Sorry, but why on earth is the "best hike in Florida" actually a canoe trip in the Gulf of Mexico?

It's not like there isn't plenty of trail in Florida: there's the Florida Trail snaking North-South through the state, plus a bunch of smaller side trails maintained by the Florida Trail Association running East West, in addition to the trails in Everglades National Park and various state parks, national forests and wildlife management areas.

To pick a canoe trip as Florida's best "hike" is to feed into the mistaken belief, so common among northerners who associate hiking with mountains, that because Florida is flat, it has no hiking trails worth mention.

Nothing could be further from the truth.

I'd consider the Florida Trail segment from Loop Road to the Oasis Ranger Station on the Tamiami Trail/US-41 (about 8 miles each way) as a good contender for the "best trail," for instance.

A walk/slog (depending on the season) traveling through prairies of sawgrass and stunted bald cypress, and tropical hardwood hammocks that make you feel like you've stepped into the Amazon, it's idyllic, remote, and not at all comparable to hiking elsewhere in the 'States. I've come across alligators ON the trail, and hiked for miles in shin-deep water swimming with small fish and crayfish. Where else in the country can you do that?

There's also the Coastal Prairie Trail in Everglades National Park. The southernmost trail in the continental United States, it's about 7.5 miles each way, through shady buttonwoods and open mudflats and prairies of saltwort along the coast, ending at a backcountry campsite on an empty white-sand beach. Beautiful hiking, and unlike anything up north.

PaulG
Jul 23, 2011

Isle Royale, Minnesota??? Sorry Bonni, Backpacker's got it right. It may be closer to Minnesota, but it's still in Michigan.

PaulG
Jul 23, 2011

Isle Royale, Minnesota??? Sorry Bonni, Backpacker's got it right. It may be closer to Minnesota, but it's still in Michigan.

Bonni
Jul 22, 2011

Ummm, sorry backpacker, Isle Royale is actually part of Minnesota, not Michigan. You've gotten it right elsewhere on your site, I don't know what happened here...

JK
Jul 22, 2011

The Best Hike in NH....in my opinion.....is the Crawford Path to Mount Washington in the Southern Presidential. It is absolutely breathtaking!!!!

Bill
Jul 21, 2011

How about Michigan?

Emily
Jul 21, 2011

OK haters let me clue you in on a little secret...the word "BEST hike in..." is a better title stater than "a very good hike, maybe the best, but probably not, hike in..." So, when you see the word "BEST" keep in mind that it was one person's opinion. That person might have a very different idea of what constitutes a "best" hike. If you read the description, the author usually gives their argument for including the hike. Also, if they didn't print your favorite hike, count yourself as lucky, you will be able to enjoy that spot without all the Backpacker readers in the state racing up and down the trail complaining that your trail in not nearly as good as some other trail.

Ed 'n Lauky
Jul 21, 2011

As for your New Hampshire choice, while Tuckerman
Ravine is interesting to see, there are trails up Washington with much better overall views and with far fewer people.
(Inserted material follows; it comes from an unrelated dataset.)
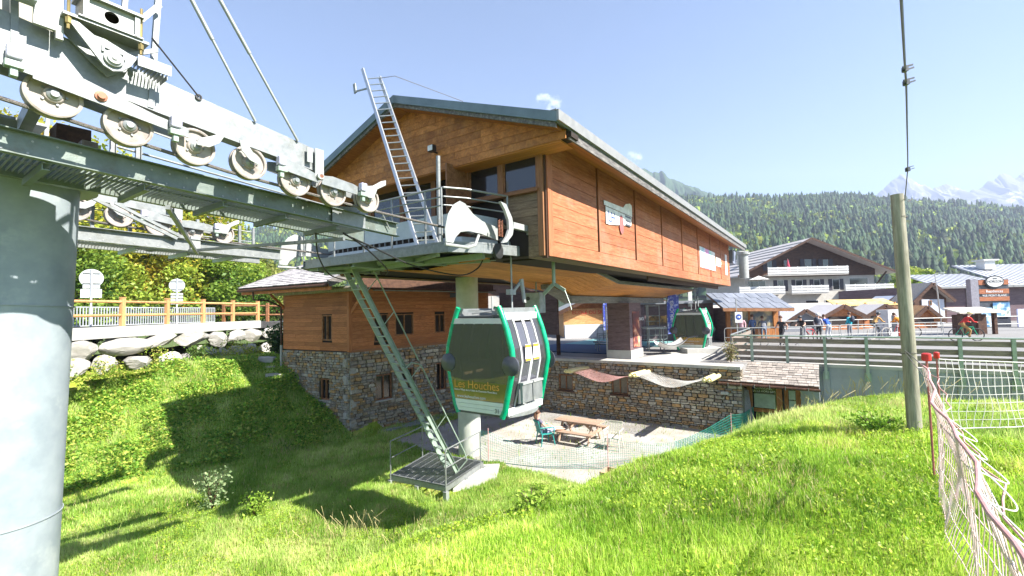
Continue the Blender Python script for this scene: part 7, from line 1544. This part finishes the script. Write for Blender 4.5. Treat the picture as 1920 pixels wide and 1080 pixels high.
for z in (2.45, 1.9, 1.6): mb.tube([(7.35, 25.1, zp+z), (8.1, 25.1, zp+z)], .025, 6)
obj('frame', mb, w_beam if 0 else steel_d, sn_); mb = MB('W'); mb.box(7.15, 8.25, 24.3, 25.2, zp+1.2, zp+1.3); obj('seat_board', mb, steel_d, sn_)
# white slab and steps, dark and teal carpets, table and benches on the terrace
mb = MB('W'); mb.prism([(5.4, 20.9, zp+.004), (7.3, 18.6, zp+.004), (9.9, 22.3, zp+.004), (8.6, 24.2, zp+.004)], (0, 0, .003)); obj('sunlit_paving', mb, conc_l, kind='structure')
mb = MB('W'); mb.box(8.7, 10.6, 22.8, 24.3, zp, zp+.25); obj('loading_step', mb, conc_l, label='white concrete step below the far cabin', cat='step')
bluecar = plain('shade_blue_carpet', (.03,.07,.16), .9, 0, (.02,.05,.12), 2, .5); tealcar = plain('teal_carpet', (.20,.42,.42), .9)  # the dark blue copy carries the terrace shade in its colour
mb = MB(); mb.box(22.2, 27.0, -15, -9.0, zp, zp+.05); obj('carpet', mb, bluecar, label='terrace carpet mat, its teal darkened to blue for shade', cat='carpet'); mb = MB(); mb.box(27.2, 32.5, -14.5, -7.4, zp, zp+.05); obj('carpet', mb, tealcar, label='pale teal mat in the sun beyond the blue carpet', cat='carpet')
for i, (a, l) in enumerate([(24.5, -10.3), (23.2, -9.6)]):
    r_ = root('bench', S(a, l, zp), ['folded bench on the blue carpet left of the pier', 'round backed chair frame on the blue carpet'][i], 'bench'); mb = MB(); mb.box(a-.2, a+.2, l-.8, l+.8, zp+.42, zp+.47); obj('seat', mb, dgrey, r_); mb = MB(); 
    for d in (-.7, .7): mb.tube([(a-.15, l+d, zp), (a-.15, l+d, zp+.45)], .02, 6); mb.tube([(a+.15, l+d, zp), (a+.15, l+d, zp+.9)], .02, 6)
    mb.tube([(a+.15, l-.7, zp+.9), (a+.15, l+.7, zp+.9)], .02, 6); obj('frame', mb, steel_d, r_)
pnl = root('partition', S(21, -12.6, zp), 'purple brown partition wall behind the near cabin', 'partition'); mb = MB(); mb.box(20.95, 21.1, -15.3, -11.55, 3.6, 5.95); obj('panel', mb, w_pan, pnl); mb = MB(); mb.box(20.96, 21.08, -15.3, -12.4, zp, 3.6).box(20.94, 21.1, -11.65, -11.5, zp, 3.6); obj('lower_panel', mb, w_dark, pnl)
ctl = root('control_cabinet', S(12.6, -7.9, 5.0), 'grey control cabinet with a round dial hanging behind the cabin', 'cabinet'); mb = MB(); mb.box(13.2, 13.6, -8.55, -7.95, 4.85, 5.55); obj('box', mb, plain('cabinet_grey', (.36,.42,.50), .5), ctl, bev=.02); mb = MB(); mb.lathe((13.19, -8.4, 5.35), (-1, 0, 0), [(0, 0), (0, .07), (.02, .07), (.02, 0)], 14); obj('dial', mb, black, ctl); mb = MB(); mb.cyl((13.4, -8.2, 5.5), (13.4, -8.2, 5.95), .03); obj('hanger_rod', mb, steel_d, ctl)

# ------------------------------------------------------------------ village buildings
def winbox(parent, x0, x1, y, z0, z1, fm=None, gm=None, shutters=None):
    mb = MB('W'); f = .06; mb.box(x0, x1, y-.05, y, z0, z0+f).box(x0, x1, y-.05, y, z1-f, z1).box(x0, x0+f, y-.05, y, z0+f, z1-f).box(x1-f, x1, y-.05, y, z0+f, z1-f); w_ = obj('window', mb, fm or w_frame, parent)
    g_ = MB('W'); g_.box(x0+f, x1-f, y-.03, y-.01, z0+f, z1-f); obj('pane', g_, gm or glassd, w_)
    if shutters:
        for (p, q) in ((x0-shutters, x0-.03), (x1+.03, x1+shutters)): mb = MB('W'); mb.box(p, q, y-.06, y-.01, z0, z1); obj('shutter', mb, shut_m, w_)
shut_m = plain('dark_shutter', (.05,.045,.06), .7)
def gable_house(name, x0, x1, y0, y1, zb, ze, zr, label, wallm, gablem, roofm_, over=.9, grp=None, cat='chalet', xr=None, front=True):
    r_ = root(name, ((x0+x1)/2, y0, zb), label, cat, grp); xm = xr if xr is not None else (x0+x1)/2
    mb = MB('W'); mb.box(x0, x1, y0, y1, zb, ze); obj('wall', mb, wallm, r_)
    mb = MB('W'); mb.prism([(x0+.02, y0+.02, ze), (x1-.02, y0+.02, ze), (xm, y0+.02, zr-.15)], (0, y1-y0-.04, 0)); obj('gable', mb, gablem, r_)
    for s_, xe in ((-1, x0), (1, x1)):
        sl_ = (zr-ze)/abs(xm-xe); xo = xe+s_*over; zo = ze-sl_*over
        mb = MB('W'); mb.prism([(xm, y0-over, zr), (xo, y0-over, zo), (xo, y0-over, zo-.22), (xm, y0-over, zr-.22)], (0, y1-y0+2*over, 0)); rp_ = obj('roof', mb, roofm_, r_)
        mb = MB('W'); mb.beam((xm, y0-over-.03, zr-.12), (xo, y0-over-.03, zo-.12), .06, .3); obj('verge', mb, w_dark, rp_)
    return r_
ch = gable_house('chalet', 36.0, 56.0, 70, 84, 2.5, 10.2, 14.75, 'big three storey chalet with dark timber gable and white balconies', plaster, w_dark, shing_l, 2.0, xr=45.4)
mb = MB('W')
for s_, xe, ze_ in ((-1, 36, 10.2), (1, 56, 10.2)):
    sl_ = (14.75-ze_)/abs(45.4-xe)
    for k in range(1, 8):
        f_ = k/8; x = 45.4+(xe+s_*2-45.4)*f_; z = 14.75-sl_*abs(x-45.4); mb.beam((x, 68.2, z+.03), (x, 85.8, z+.03), .12, .08)
obj('tile_course', mb, roof_l, ch)
mb = MB('W'); mb.box(35.9, 56.1, 69.85, 70, 9.0, 10.6); obj('timber_band', mb, w_dark, ch)
for (x0, x1, z, d) in [(38.8, 51.0, 9.3, 1.5), (34.3, 41.2, 6.45, 1.6), (42.2, 47.8, 6.45, 1.6), (50.3, 57.6, 6.45, 1.6)]:
    mb = MB('W'); mb.box(x0, x1, 70-d, 70.0, z-.2, z); bl = obj('balcony', mb, plaster, ch)
    for k in range(3): mb = MB('W'); mb.box(x0, x1, 70-d-.06, 70-d, z+.02+.38*k, z+.32+.38*k); obj('balcony_board', mb, white, bl)
    mb = MB('W'); 
    for k in range(int((x1-x0)/1.5)+1): mb.box(x0+1.5*k, x0+1.5*k+.1, 70-d, 70-d+.08, z, z+1.15)
    obj('balcony_post', mb, white, bl)
for k, (x0, x1, z0, z1, sh) in enumerate([(39.4, 40.3, 10.0, 11.6, .6), (42.0, 43.0, 9.8, 11.6, 0), (45.2, 46.4, 9.8, 11.7, .6), (48.0, 49.0, 9.8, 11.6, .6), (35.0+1.4, 39.2, 6.9, 8.5, 0), (41.0, 42.0, 6.8, 8.5, .6), (43.8, 44.9, 6.8, 8.5, .6), (46.6, 47.6, 6.8, 8.5, .6), (49.5, 50.6, 6.8, 8.5, .6), (52.1, 55.0, 6.9, 8.6, 0), (45.2, 47.2, 3.2, 5.3, 0), (48.2, 49.2, 3.2, 5.3, 0), (49.6, 50.8, 3.2, 5.3, 0), (52.2, 55.4, 3.2, 5.3, 0), (38.0, 41.0, 3.2, 5.3, 0)]): winbox(ch, x0, x1, 69.84 if z0 > 9 else 70, z0, z1, white if z0 < 9 else w_dark, None, sh or None)
mb = MB('W'); mb.box(38.0, 39.2, 75, 76.2, 11.5, 13.6); obj('chimney', mb, plaster, ch); mb = MB('W'); mb.box(37.8, 39.4, 74.8, 76.4, 13.6, 13.75); obj('chimney_cap', mb, conc_l, ch)
mb = MB('W'); mb.beam((56, 70, 7.2), (57.6, 69, 10.0), .2, .2); obj('roof_brace', mb, w_dark, ch)
um = root('closed_parasol', (42.3, 68.8, 9.35), 'closed pink parasol standing on the top chalet balcony', 'parasol'); mb = MB('W'); mb.tube([(42.3, 69.2, 9.35), (42.35, 69.2, 10.2), (42.3, 69.2, 11.6)], [.28, .3, .05], 8); obj('cloth', mb, cloth('pink_parasol', (.60,.08,.14)), um, smooth=True); mb = MB('W'); mb.cyl((42.3, 69.2, 9.3), (42.3, 69.2, 11.8), .03, n=6); obj('pole', mb, steel_w, um)
u3 = root('open_parasol', (37.6, 66.9, 6.5), 'open pale parasol on the lower left chalet balcony', 'parasol'); mb = MB('W'); mb.lathe((37.6, 69.0, 8.6), (0, 0, 1), [(0, 1.5), (.55, .1), (.6, 0)], 8); obj('canopy', mb, whitet, u3); mb = MB('W'); mb.cyl((37.6, 69.0, 6.5), (37.6, 69.0, 9.1), .04, n=6); obj('pole', mb, steel_w, u3)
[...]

However, if you really like hiking in Times Square type crowds, then The Tucks trail is definitely what you want.

Bob Hansen/Pathfinder1
Jul 21, 2011

Am I the only one who gets a "no longer exists" when I click on your site to enter the contest for gear you are giving away?

Jonathan Althaus
Jul 21, 2011

Oklahoma-Wichita Mountains
New Mexico-3 Rivers
Texas-Davy Crocket Nat'l Forest

Scott Sanders
Mar 26, 2009

Panther Creek in Georgia is nice, but try Jacks River Trail, Conasauga River Trail, the 80 or so miles of the AT in Georgia. I'll think you'll like them more.